Task prompt. Reproduce the listing exactly, with no pictures in your copy.

Material provided.

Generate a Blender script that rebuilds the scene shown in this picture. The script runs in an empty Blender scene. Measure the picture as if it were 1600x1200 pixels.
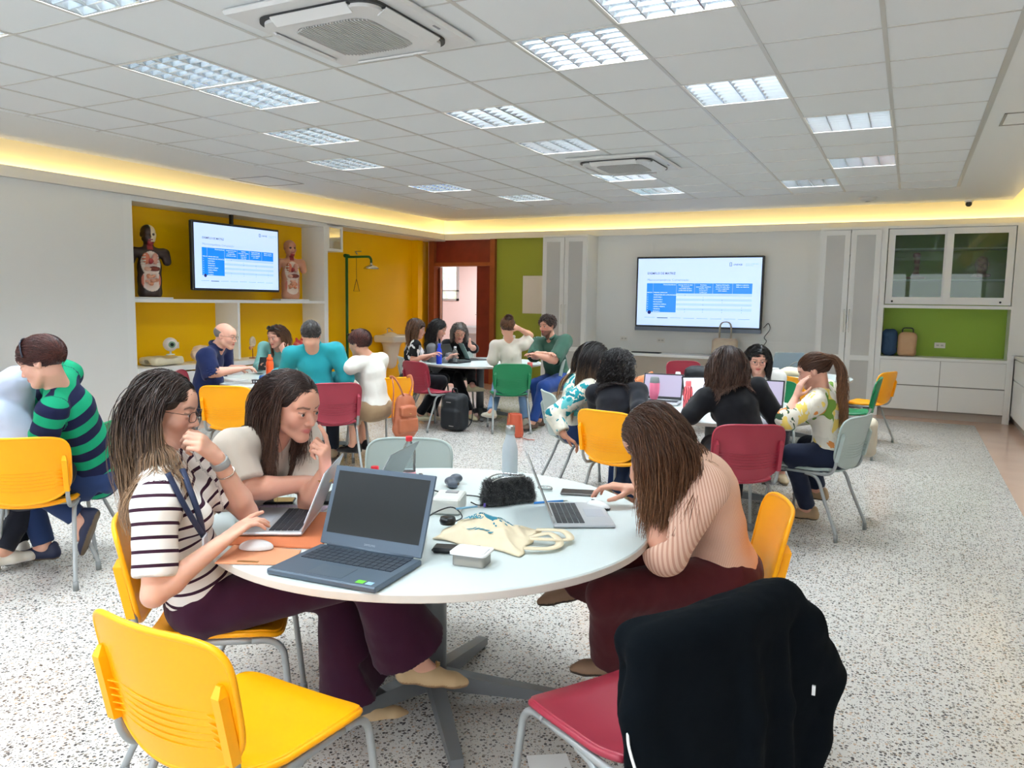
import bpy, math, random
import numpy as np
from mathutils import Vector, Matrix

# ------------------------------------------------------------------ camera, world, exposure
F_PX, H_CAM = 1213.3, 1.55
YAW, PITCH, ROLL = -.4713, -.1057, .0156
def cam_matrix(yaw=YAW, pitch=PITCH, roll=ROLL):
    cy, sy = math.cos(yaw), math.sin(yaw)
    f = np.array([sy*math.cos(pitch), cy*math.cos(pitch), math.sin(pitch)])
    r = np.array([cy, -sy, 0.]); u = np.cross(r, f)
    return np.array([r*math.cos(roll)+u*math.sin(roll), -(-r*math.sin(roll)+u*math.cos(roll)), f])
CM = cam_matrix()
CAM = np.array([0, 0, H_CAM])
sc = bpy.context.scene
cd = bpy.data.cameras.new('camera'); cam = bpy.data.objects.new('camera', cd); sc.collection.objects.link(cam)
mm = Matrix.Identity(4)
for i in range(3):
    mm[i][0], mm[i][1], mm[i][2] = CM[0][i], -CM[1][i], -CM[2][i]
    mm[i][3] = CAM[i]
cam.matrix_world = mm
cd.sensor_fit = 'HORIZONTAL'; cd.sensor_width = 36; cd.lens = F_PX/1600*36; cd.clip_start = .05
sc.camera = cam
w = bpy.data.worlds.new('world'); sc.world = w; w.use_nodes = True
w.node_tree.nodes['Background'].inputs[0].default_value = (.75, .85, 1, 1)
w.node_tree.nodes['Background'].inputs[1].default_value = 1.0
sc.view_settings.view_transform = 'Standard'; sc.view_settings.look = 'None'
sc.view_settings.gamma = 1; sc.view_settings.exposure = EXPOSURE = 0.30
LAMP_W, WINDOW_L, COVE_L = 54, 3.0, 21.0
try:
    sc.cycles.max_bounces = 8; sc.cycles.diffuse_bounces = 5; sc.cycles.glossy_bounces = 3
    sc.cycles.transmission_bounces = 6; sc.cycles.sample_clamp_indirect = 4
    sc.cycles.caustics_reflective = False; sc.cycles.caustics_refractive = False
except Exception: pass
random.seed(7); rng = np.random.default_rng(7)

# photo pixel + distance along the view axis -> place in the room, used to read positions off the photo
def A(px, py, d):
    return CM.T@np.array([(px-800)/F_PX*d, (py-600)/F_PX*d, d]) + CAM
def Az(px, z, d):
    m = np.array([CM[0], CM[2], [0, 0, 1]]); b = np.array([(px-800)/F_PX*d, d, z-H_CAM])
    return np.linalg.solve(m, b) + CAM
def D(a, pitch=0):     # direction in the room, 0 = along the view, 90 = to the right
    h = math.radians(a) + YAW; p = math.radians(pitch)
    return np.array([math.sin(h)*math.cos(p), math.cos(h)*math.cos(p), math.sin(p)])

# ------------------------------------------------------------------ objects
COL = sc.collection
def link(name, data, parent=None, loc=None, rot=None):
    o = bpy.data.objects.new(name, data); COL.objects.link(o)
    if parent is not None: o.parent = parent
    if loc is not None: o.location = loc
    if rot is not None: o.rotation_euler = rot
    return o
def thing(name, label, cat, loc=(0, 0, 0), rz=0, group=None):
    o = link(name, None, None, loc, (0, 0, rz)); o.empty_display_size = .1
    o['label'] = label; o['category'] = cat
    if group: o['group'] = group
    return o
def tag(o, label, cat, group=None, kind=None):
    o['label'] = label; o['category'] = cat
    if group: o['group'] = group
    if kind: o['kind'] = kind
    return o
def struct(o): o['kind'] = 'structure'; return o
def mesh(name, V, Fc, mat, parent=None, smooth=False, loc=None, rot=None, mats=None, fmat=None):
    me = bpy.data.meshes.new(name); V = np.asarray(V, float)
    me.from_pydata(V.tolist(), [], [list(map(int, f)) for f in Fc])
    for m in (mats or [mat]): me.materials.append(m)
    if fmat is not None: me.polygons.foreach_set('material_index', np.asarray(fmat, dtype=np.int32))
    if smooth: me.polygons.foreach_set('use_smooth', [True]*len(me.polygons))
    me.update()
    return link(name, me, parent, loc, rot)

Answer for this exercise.
Generate a Blender script that rebuilds the scene shown in this picture. The script runs in an empty Blender scene. Measure the picture as if it were 1600x1200 pixels.
import bpy, math, random
import numpy as np
from mathutils import Vector, Matrix

# ------------------------------------------------------------------ camera, world, exposure
F_PX, H_CAM = 1213.3, 1.55
YAW, PITCH, ROLL = -.4713, -.1057, .0156
def cam_matrix(yaw=YAW, pitch=PITCH, roll=ROLL):
    cy, sy = math.cos(yaw), math.sin(yaw)
    f = np.array([sy*math.cos(pitch), cy*math.cos(pitch), math.sin(pitch)])
    r = np.array([cy, -sy, 0.]); u = np.cross(r, f)
    return np.array([r*math.cos(roll)+u*math.sin(roll), -(-r*math.sin(roll)+u*math.cos(roll)), f])
CM = cam_matrix()
CAM = np.array([0, 0, H_CAM])
sc = bpy.context.scene
cd = bpy.data.cameras.new('camera'); cam = bpy.data.objects.new('camera', cd); sc.collection.objects.link(cam)
mm = Matrix.Identity(4)
for i in range(3):
    mm[i][0], mm[i][1], mm[i][2] = CM[0][i], -CM[1][i], -CM[2][i]
    mm[i][3] = CAM[i]
cam.matrix_world = mm
cd.sensor_fit = 'HORIZONTAL'; cd.sensor_width = 36; cd.lens = F_PX/1600*36; cd.clip_start = .05
sc.camera = cam
w = bpy.data.worlds.new('world'); sc.world = w; w.use_nodes = True
w.node_tree.nodes['Background'].inputs[0].default_value = (.75, .85, 1, 1)
w.node_tree.nodes['Background'].inputs[1].default_value = 1.0
sc.view_settings.view_transform = 'Standard'; sc.view_settings.look = 'None'
sc.view_settings.gamma = 1; sc.view_settings.exposure = EXPOSURE = 0.30
LAMP_W, WINDOW_L, COVE_L = 54, 3.0, 21.0
try:
    sc.cycles.max_bounces = 8; sc.cycles.diffuse_bounces = 5; sc.cycles.glossy_bounces = 3
    sc.cycles.transmission_bounces = 6; sc.cycles.sample_clamp_indirect = 4
    sc.cycles.caustics_reflective = False; sc.cycles.caustics_refractive = False
except Exception: pass
random.seed(7); rng = np.random.default_rng(7)

# photo pixel + distance along the view axis -> place in the room, used to read positions off the photo
def A(px, py, d):
    return CM.T@np.array([(px-800)/F_PX*d, (py-600)/F_PX*d, d]) + CAM
def Az(px, z, d):
    m = np.array([CM[0], CM[2], [0, 0, 1]]); b = np.array([(px-800)/F_PX*d, d, z-H_CAM])
    return np.linalg.solve(m, b) + CAM
def D(a, pitch=0):     # direction in the room, 0 = along the view, 90 = to the right
    h = math.radians(a) + YAW; p = math.radians(pitch)
    return np.array([math.sin(h)*math.cos(p), math.cos(h)*math.cos(p), math.sin(p)])

# ------------------------------------------------------------------ objects
COL = sc.collection
def link(name, data, parent=None, loc=None, rot=None):
    o = bpy.data.objects.new(name, data); COL.objects.link(o)
    if parent is not None: o.parent = parent
    if loc is not None: o.location = loc
    if rot is not None: o.rotation_euler = rot
    return o
def thing(name, label, cat, loc=(0, 0, 0), rz=0, group=None):
    o = link(name, None, None, loc, (0, 0, rz)); o.empty_display_size = .1
    o['label'] = label; o['category'] = cat
    if group: o['group'] = group
    return o
def tag(o, label, cat, group=None, kind=None):
    o['label'] = label; o['category'] = cat
    if group: o['group'] = group
    if kind: o['kind'] = kind
    return o
def struct(o): o['kind'] = 'structure'; return o
def mesh(name, V, Fc, mat, parent=None, smooth=False, loc=None, rot=None, mats=None, fmat=None):
    me = bpy.data.meshes.new(name); V = np.asarray(V, float)
    me.from_pydata(V.tolist(), [], [list(map(int, f)) for f in Fc])
    for m in (mats or [mat]): me.materials.append(m)
    if fmat is not None: me.polygons.foreach_set('material_index', np.asarray(fmat, dtype=np.int32))
    if smooth: me.polygons.foreach_set('use_smooth', [True]*len(me.polygons))
    me.update()
    return link(name, me, parent, loc, rot)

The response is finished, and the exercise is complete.